Defenders of the OWS way of doing things insisted the media and the old-line politicians were clueless old fogies who did not appreciate the power of a leaderless, decentralized, process-driven, social-networked movement. In an online commentary written for CNN in October, media theorist Douglas Rushkoff said the critics were missing the point entirely.

“What upsets banking’s defenders and politicians alike is the refusal of this movement to state its terms or set its goals in the traditional language of campaigns,” Rushkoff wrote. “That’s because, unlike a political campaign designed to get some person in office and then close up shop (as in the election of Obama), this is not a movement with a traditional narrative arc. As the product of the decentralized networked-era culture, it is less about victory than sustainability. It is not about one-pointedness, but inclusion and groping toward consensus. It is not like a book; it is like the Internet.”

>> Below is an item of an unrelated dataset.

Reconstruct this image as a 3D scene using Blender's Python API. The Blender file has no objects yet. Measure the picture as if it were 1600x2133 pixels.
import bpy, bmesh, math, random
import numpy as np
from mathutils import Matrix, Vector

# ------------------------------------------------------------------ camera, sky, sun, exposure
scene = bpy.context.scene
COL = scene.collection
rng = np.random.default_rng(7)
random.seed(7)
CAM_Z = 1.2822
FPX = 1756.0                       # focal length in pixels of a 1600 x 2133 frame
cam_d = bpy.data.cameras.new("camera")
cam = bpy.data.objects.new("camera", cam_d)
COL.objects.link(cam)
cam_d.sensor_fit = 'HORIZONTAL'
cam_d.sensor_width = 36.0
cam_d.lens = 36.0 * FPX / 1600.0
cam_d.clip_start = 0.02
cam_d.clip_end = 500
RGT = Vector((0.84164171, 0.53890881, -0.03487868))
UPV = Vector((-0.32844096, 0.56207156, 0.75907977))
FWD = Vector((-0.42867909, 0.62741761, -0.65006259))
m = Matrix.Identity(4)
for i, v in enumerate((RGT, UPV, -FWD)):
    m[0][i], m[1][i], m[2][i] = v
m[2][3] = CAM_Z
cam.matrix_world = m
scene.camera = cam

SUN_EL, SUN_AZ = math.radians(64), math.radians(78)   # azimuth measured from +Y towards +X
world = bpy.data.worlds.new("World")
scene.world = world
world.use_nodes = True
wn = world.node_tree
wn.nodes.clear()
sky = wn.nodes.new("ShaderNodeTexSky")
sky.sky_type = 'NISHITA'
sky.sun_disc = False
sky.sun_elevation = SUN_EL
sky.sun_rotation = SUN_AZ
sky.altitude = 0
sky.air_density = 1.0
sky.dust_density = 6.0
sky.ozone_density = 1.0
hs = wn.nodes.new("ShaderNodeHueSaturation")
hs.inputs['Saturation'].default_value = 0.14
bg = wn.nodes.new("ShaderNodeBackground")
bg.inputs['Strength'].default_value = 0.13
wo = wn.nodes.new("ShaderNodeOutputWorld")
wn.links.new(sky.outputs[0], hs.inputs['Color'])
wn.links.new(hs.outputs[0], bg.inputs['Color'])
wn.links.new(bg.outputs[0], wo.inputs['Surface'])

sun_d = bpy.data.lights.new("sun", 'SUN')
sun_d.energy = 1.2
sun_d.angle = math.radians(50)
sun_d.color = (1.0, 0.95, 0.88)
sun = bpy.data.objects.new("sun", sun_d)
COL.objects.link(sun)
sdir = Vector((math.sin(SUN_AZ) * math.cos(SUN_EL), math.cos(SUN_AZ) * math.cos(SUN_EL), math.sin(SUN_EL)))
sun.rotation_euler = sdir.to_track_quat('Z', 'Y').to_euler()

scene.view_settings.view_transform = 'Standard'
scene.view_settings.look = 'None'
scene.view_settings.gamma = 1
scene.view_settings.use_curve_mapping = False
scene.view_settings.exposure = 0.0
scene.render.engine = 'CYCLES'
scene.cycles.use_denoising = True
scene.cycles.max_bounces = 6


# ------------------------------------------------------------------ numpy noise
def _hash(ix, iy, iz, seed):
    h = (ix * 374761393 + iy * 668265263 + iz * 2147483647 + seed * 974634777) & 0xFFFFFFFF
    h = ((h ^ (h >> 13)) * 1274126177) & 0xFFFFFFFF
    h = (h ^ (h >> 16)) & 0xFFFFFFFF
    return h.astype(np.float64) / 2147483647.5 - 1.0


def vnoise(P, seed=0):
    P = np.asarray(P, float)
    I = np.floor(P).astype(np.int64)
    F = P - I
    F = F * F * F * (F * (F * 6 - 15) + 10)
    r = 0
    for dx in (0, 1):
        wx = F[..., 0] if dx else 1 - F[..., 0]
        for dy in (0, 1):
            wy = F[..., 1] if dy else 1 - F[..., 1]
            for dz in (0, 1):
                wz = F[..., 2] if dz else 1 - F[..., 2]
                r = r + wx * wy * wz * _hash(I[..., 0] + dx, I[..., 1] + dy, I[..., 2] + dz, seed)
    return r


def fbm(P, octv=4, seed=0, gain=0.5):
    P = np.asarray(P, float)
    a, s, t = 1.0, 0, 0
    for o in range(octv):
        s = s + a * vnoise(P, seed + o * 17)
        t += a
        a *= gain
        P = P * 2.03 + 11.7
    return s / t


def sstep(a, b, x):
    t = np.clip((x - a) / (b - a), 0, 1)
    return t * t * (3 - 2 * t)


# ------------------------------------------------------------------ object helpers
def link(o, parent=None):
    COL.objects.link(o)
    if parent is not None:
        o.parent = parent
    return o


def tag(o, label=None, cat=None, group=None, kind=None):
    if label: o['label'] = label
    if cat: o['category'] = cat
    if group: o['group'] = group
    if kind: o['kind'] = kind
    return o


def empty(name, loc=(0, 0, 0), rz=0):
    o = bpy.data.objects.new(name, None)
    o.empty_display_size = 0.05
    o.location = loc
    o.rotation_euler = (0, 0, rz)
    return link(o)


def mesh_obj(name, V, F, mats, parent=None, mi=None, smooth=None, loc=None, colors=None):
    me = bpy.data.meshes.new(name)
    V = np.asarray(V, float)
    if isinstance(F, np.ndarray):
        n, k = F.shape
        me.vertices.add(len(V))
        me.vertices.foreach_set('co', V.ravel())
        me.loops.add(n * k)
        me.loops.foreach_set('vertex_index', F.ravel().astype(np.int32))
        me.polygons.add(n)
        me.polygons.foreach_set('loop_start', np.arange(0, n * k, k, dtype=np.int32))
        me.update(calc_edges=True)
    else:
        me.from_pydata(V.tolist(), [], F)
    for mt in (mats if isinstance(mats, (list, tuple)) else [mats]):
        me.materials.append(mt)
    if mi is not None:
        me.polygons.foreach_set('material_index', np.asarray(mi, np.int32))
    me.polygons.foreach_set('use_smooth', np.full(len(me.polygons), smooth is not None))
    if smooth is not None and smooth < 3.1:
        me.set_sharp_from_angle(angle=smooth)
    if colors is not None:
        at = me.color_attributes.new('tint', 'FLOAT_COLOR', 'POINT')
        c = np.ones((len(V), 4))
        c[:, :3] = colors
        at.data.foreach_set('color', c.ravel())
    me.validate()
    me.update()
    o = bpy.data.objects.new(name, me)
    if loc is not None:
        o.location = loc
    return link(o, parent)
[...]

Rushkoff compared the incomprehension of OWS’s detractors to the bewilderment of Arab dictators confronted by protesters in the streets of the Middle East. Others have made the same analogy, especially with the thousands of young people who occupied Cairo’s Tahrir Square until Hosni Mubarak gave up power.

The comparison seems apt, but it may give more weight to Frank’s argument than to Rushkoff’s defense. Yes, the protesters in Cairo drove out the man at the top, but the generals who were Mubarak’s base of power remain in charge. The protesters were too disorganized to compete successfully in Egypt’s recent elections; victory went to those who did have an organization: the Muslim Brotherhood. If and when the generals cede control, it will be to the Islamists, not to the democratic dreamers in the streets.

The people in the Occupy Wall Street movement have shown they can take over a park, pitch a tent, run a teach-in and give everyone time to talk. They are still far from proving they can change a country.